Pros:
*Located in a nice park with a natural setting that provides for a pleasant walk
*Long, multi-shot holes let you really air it out, and there are legitimate par 4 holes
*Concrete pads and Innova baskets
*Not crowded on a beautiful Sunday morning with perfect weather, but enough people playing that you could hook up with a group
*Mix of wooded and open terrain. As noted in the reviews, the more wooded Back 9 holes are much more interesting DG holes
*The course has good signage and is easy to navigate for a 1st timer
Cons:
*Biggest con was inconsistency in design for specific skill level ... some lengths were designed for intermediate level players, some advanced, some gold. As an example, the first hole is a Par 4, 420' hole ... hole 11 is a tough Par 3, 389' foot hole. There were several easy "Sign Par" 4's and 5's and many tough Par 3's.

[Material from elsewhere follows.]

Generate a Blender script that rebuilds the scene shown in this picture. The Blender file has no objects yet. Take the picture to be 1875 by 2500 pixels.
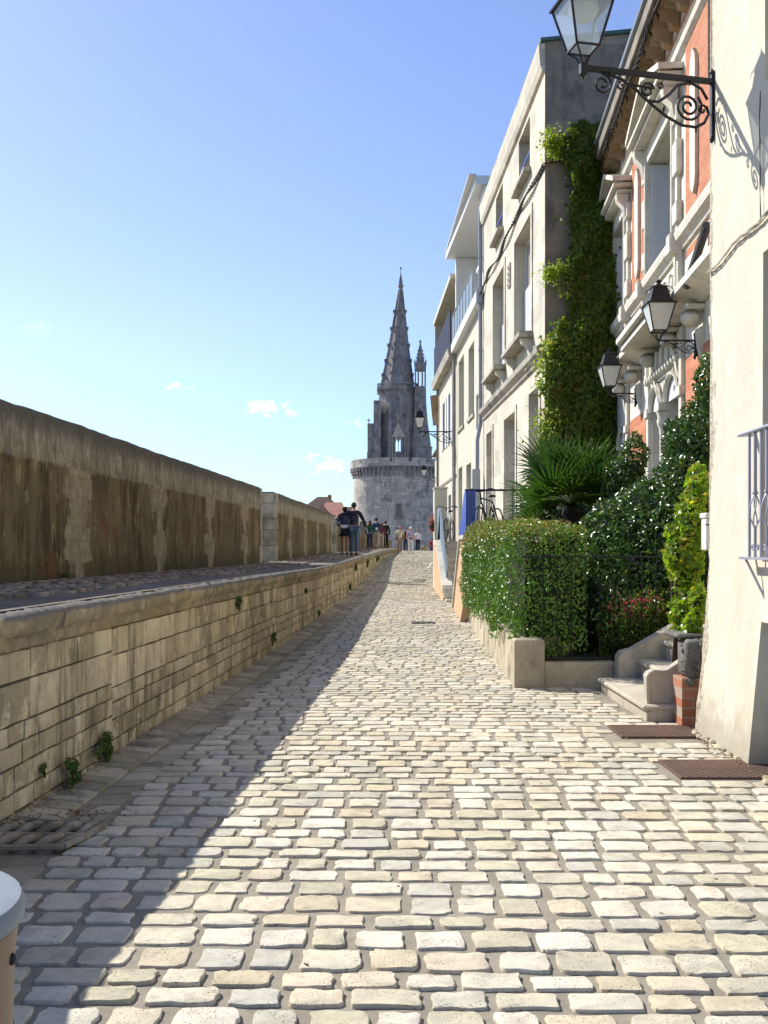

*As noted, the first 9 holes are fairly wide open, repetitive and often long holes with minimal fairway definition ... kind of boring.
*Not much variety in shots required. I was travelling and played with 4 discs (2 drivers, midrange, putter) and likely would have used the same 4 discs if I'd had a full bag
*Teepads are too short to allow for run up, especially on long holes
*Easy to lose a disc if you get off the fairway
*Lots of water, but it's not really in play unless you throw a terrible shot --- lack of risk/reward holes in general on this course
Other Thoughts:
I played this course on a beautiful May day with light to moderate wind. I really enjoyed the natural setting in a very nice municipal park.
This would be a good practice course given the length, but not a great tournament course as the hole lengths don't seem to be designed around any particular skill level and there is a single set of pads. It would be long for beginners and rather boring for advanced level.
Assuming it was designed as a blue/advanced level course because of the several 350'+ Par 3 holes, most of the par 4's and par 5's are classic "tweener" holes in the the sense of being too short and would see little scoring variety. Instead of having tough and challenging multi-shot holes, the 4's and 5's were a drive + a wide open, easy upshot to the basket (boring) that don't provide any feeling of achievement or challenge. Many of the par 3's were a really tough birdie unless you can throw 370' into a headwind. It's also lacking variety in having shorter, tricky holes that require midrange or putter off the tee (only one hole as i remember).
If there were a 3.25 I'd give it that, could easily be a 4 with some distance tweaking.